> _Source material_:
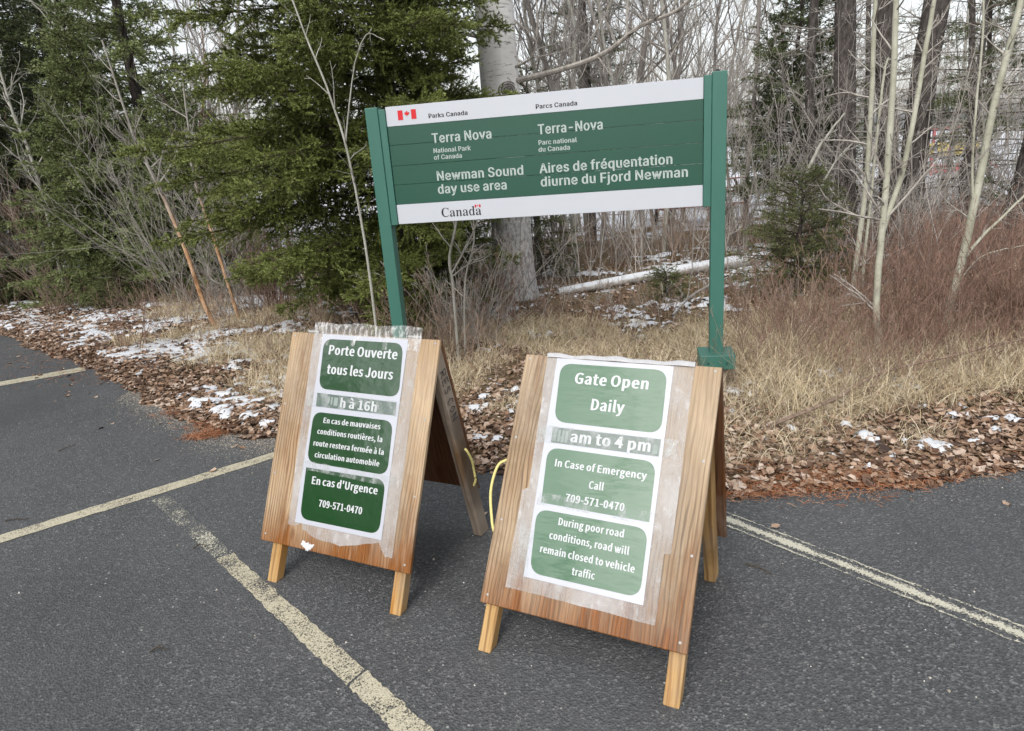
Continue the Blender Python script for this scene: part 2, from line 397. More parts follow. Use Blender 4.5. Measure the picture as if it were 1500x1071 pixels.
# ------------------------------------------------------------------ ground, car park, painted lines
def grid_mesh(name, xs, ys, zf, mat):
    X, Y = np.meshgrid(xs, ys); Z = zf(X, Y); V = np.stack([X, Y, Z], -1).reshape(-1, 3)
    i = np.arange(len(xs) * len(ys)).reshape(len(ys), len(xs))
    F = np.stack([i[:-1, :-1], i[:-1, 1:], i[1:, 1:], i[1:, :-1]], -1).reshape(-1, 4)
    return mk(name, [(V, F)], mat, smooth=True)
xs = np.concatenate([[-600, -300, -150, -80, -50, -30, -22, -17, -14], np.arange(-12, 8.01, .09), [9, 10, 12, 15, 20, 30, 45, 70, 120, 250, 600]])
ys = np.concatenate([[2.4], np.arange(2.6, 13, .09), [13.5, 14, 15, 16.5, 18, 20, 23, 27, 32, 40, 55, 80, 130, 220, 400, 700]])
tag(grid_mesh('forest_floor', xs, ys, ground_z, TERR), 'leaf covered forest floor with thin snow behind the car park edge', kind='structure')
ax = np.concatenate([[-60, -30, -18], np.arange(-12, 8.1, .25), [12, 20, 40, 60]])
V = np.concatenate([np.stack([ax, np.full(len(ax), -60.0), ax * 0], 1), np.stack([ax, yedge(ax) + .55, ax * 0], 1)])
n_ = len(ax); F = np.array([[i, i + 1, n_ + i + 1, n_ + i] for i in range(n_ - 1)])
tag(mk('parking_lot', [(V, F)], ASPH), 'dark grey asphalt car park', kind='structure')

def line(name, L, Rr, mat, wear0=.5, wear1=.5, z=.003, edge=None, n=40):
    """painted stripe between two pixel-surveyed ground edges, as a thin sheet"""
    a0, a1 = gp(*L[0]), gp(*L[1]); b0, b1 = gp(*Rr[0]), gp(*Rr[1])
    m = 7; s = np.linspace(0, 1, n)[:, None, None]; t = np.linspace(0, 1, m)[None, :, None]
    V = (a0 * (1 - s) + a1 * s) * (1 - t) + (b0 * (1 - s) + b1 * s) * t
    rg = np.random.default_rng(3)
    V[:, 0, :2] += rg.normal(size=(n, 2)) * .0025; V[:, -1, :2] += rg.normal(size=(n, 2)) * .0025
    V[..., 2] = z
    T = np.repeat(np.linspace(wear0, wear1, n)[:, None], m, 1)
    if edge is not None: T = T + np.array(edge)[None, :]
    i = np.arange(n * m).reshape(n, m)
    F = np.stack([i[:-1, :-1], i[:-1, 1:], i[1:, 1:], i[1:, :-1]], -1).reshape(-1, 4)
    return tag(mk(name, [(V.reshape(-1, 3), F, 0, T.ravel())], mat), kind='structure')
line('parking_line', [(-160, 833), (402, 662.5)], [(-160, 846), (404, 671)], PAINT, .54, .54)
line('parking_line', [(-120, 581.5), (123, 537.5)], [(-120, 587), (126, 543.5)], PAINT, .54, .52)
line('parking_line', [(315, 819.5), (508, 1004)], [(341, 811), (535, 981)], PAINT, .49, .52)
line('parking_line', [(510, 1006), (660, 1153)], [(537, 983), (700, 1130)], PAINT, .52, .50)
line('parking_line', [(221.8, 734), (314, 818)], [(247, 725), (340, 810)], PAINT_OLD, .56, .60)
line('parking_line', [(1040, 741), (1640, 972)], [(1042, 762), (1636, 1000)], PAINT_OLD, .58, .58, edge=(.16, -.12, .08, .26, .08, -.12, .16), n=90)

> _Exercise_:
Quote the material word for word, dropping any images it holds.

> _Problem solution_:
Continue the Blender Python script for this scene: part 2, from line 397. More parts follow. Use Blender 4.5. Measure the picture as if it were 1500x1071 pixels.
# ------------------------------------------------------------------ ground, car park, painted lines
def grid_mesh(name, xs, ys, zf, mat):
    X, Y = np.meshgrid(xs, ys); Z = zf(X, Y); V = np.stack([X, Y, Z], -1).reshape(-1, 3)
    i = np.arange(len(xs) * len(ys)).reshape(len(ys), len(xs))
    F = np.stack([i[:-1, :-1], i[:-1, 1:], i[1:, 1:], i[1:, :-1]], -1).reshape(-1, 4)
    return mk(name, [(V, F)], mat, smooth=True)
xs = np.concatenate([[-600, -300, -150, -80, -50, -30, -22, -17, -14], np.arange(-12, 8.01, .09), [9, 10, 12, 15, 20, 30, 45, 70, 120, 250, 600]])
ys = np.concatenate([[2.4], np.arange(2.6, 13, .09), [13.5, 14, 15, 16.5, 18, 20, 23, 27, 32, 40, 55, 80, 130, 220, 400, 700]])
tag(grid_mesh('forest_floor', xs, ys, ground_z, TERR), 'leaf covered forest floor with thin snow behind the car park edge', kind='structure')
ax = np.concatenate([[-60, -30, -18], np.arange(-12, 8.1, .25), [12, 20, 40, 60]])
V = np.concatenate([np.stack([ax, np.full(len(ax), -60.0), ax * 0], 1), np.stack([ax, yedge(ax) + .55, ax * 0], 1)])
n_ = len(ax); F = np.array([[i, i + 1, n_ + i + 1, n_ + i] for i in range(n_ - 1)])
tag(mk('parking_lot', [(V, F)], ASPH), 'dark grey asphalt car park', kind='structure')

def line(name, L, Rr, mat, wear0=.5, wear1=.5, z=.003, edge=None, n=40):
    """painted stripe between two pixel-surveyed ground edges, as a thin sheet"""
    a0, a1 = gp(*L[0]), gp(*L[1]); b0, b1 = gp(*Rr[0]), gp(*Rr[1])
    m = 7; s = np.linspace(0, 1, n)[:, None, None]; t = np.linspace(0, 1, m)[None, :, None]
    V = (a0 * (1 - s) + a1 * s) * (1 - t) + (b0 * (1 - s) + b1 * s) * t
    rg = np.random.default_rng(3)
    V[:, 0, :2] += rg.normal(size=(n, 2)) * .0025; V[:, -1, :2] += rg.normal(size=(n, 2)) * .0025
    V[..., 2] = z
    T = np.repeat(np.linspace(wear0, wear1, n)[:, None], m, 1)
    if edge is not None: T = T + np.array(edge)[None, :]
    i = np.arange(n * m).reshape(n, m)
    F = np.stack([i[:-1, :-1], i[:-1, 1:], i[1:, 1:], i[1:, :-1]], -1).reshape(-1, 4)
    return tag(mk(name, [(V.reshape(-1, 3), F, 0, T.ravel())], mat), kind='structure')
line('parking_line', [(-160, 833), (402, 662.5)], [(-160, 846), (404, 671)], PAINT, .54, .54)
line('parking_line', [(-120, 581.5), (123, 537.5)], [(-120, 587), (126, 543.5)], PAINT, .54, .52)
line('parking_line', [(315, 819.5), (508, 1004)], [(341, 811), (535, 981)], PAINT, .49, .52)
line('parking_line', [(510, 1006), (660, 1153)], [(537, 983), (700, 1130)], PAINT, .52, .50)
line('parking_line', [(221.8, 734), (314, 818)], [(247, 725), (340, 810)], PAINT_OLD, .56, .60)
line('parking_line', [(1040, 741), (1640, 972)], [(1042, 762), (1636, 1000)], PAINT_OLD, .58, .58, edge=(.16, -.12, .08, .26, .08, -.12, .16), n=90)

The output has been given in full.